I would be lying if I said I wasn't sad and feeling very hurt. I would be lying if I told you I didn't cry. I did. However, I am ok with this because I know it needed to happen. It didn't happen the way I thought it would... but it happened. I'm not sad because I thought John and I would ever get married, because I knew we wouldn't. That is one of the reason's why I didn't want people to get excited about the relationship... I mean, I wanted people to be happy for me because I was happy, but I didn't want people to think this might FINALLY be the one and marriage was in my future. The reason I am really sad is because over the last 5 months that John and I have been dating... he has become my best friend. It sucks to lose your best friend that you told everything to and did everything with. I honestly don't have that many other friends that I hang out with besides him... so that is hard. I'm also sad because I know how much dating sucks... and I hate the idea of starting over and not knowing how long it will take before I find someone else that I like that likes me back etc... being 31 and single is not easy.... it really isn't. John and I are still going to be friends. We decided that before we started dating exclusively. I'm sticking to it even though it won't be easy to just flip that switch. We are even going ice fishing this Saturday with a group of my friends. Things won't be the same, but he won't be completely out of my life either. We both really care about each other still and want to be a part of each other's lives. John and I are very alike in this way. All of this being said, it may not make sense to a lot of people because I know a lot of people wouldn't have done things this way or even gotten into this situation, but I have no regrets.

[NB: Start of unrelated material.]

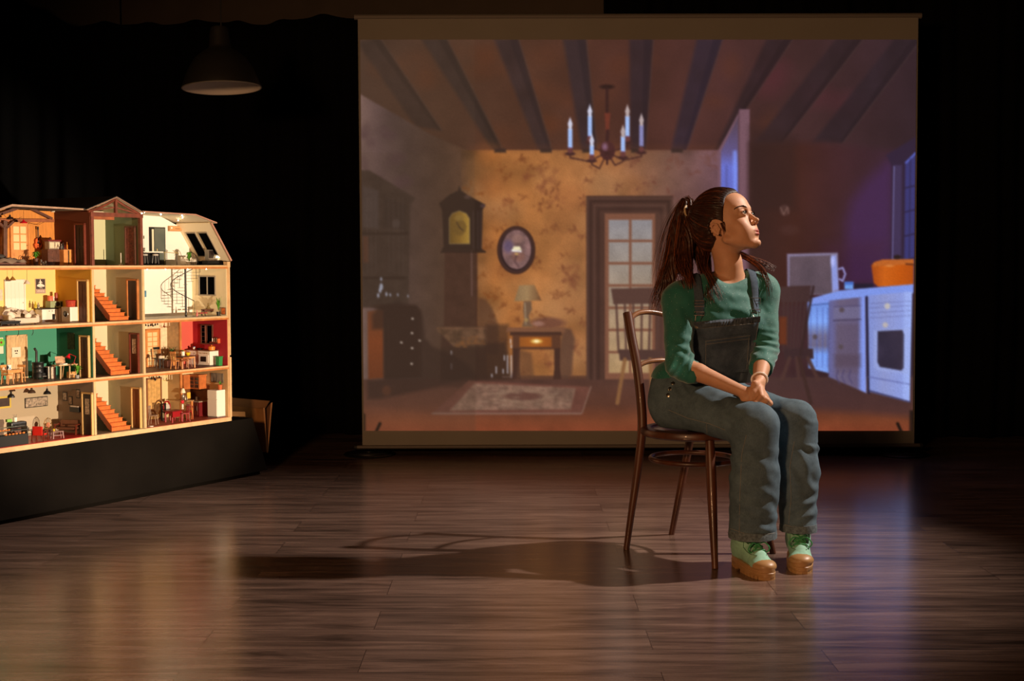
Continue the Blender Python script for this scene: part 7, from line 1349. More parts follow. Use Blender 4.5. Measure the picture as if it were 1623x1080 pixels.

I am happy to have dated John and feel I was my best self in our relationship. John and I did so many fun things together... and will continue to do so on occasion and hopefully we both learned and grew from the relationship. I know I did. John is wonderful and I will always have only good things to say about him even though my heart is hurting at the moment.

Now you have the scoop. Now I need to get out there and start dating again and hold on to the hope that there is someone out there for me and I can find someone as great as John AND an active Mormon.  So if you know of any great single guys for me, let me know. Set up's are welcomed. :)

This snow shoe yurt trip couldn't have come at a better time. Great time to spend with people and get my mind off of the break up.

4 comments:

Jessica Stark said...

So sorry, Tracy. He sounded like a great guy!

William said...

Maybe while he is backpacking, John will get knocked on the head by a big mango and it will help him realize all that he has and can have if he goes back to church ;)
If not, you have a great attitude Tracy and I am proud of you. Love you, Lori

Lynette Mills said...

Yes, what Lori said. It makes me sad when you are sad Tracy. I love you!

jamie hixon said...

Aw. I'm sorry that your heart is hurting right now. You guys really did have a very unique relationship. I'm glad John was always good to you and a gentleman... I love your positivity and I love you!